3) Interpretation. Interpreters, who can be a wide variety of backgrounds – actors, educators, musicians, museum professionals, academics, re-enactors – use their skills as entertainers, researchers and historians to explain and bring to life historical buildings, eras or moments. Interacting with LCI professionals can be educational and unforgettable. A former housemate chose her degree thanks to a troupe of LCI professionals coming to her school when she was 8 to teach about the Romans. LCI isn’t just people in costume; it should interpret, explain, educate, inspire and make a site accessible for everyone. LCI sits under an umbrella with re-enactment and museum theatre, but it is this interpretation element which truly merits its worth.

Annie Gray

Why do we think it is such a good way to interact with visitors? “What is brilliant about historical interpretation [is]…it is not theatre, it is not a history lesson or a library class, it is its own thing; and when it is done well it is absolutely phenomenal.” (Research conducted for unpublished Masters, 2015).

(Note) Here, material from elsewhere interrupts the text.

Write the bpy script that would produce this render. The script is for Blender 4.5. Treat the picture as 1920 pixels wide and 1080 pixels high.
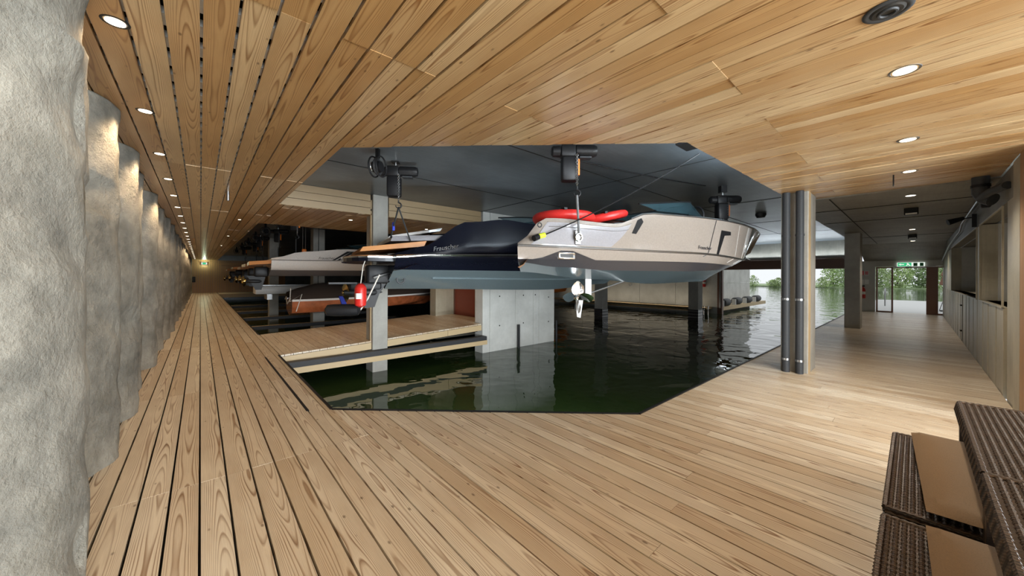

LCI is a fairly unexamined aspect of museum education and heritage interpretation, which, when done well, has extraordinary potential.

In the past, LCI has been “praised for….historical research…but damned as frivolous show-business entertainment” (Leon and Piatt 1989:64). When research, costume and performance skills all come together in a perfect LCI moment, it can be entertaining, light hearted, affecting, surprising, challenging – never frivolous.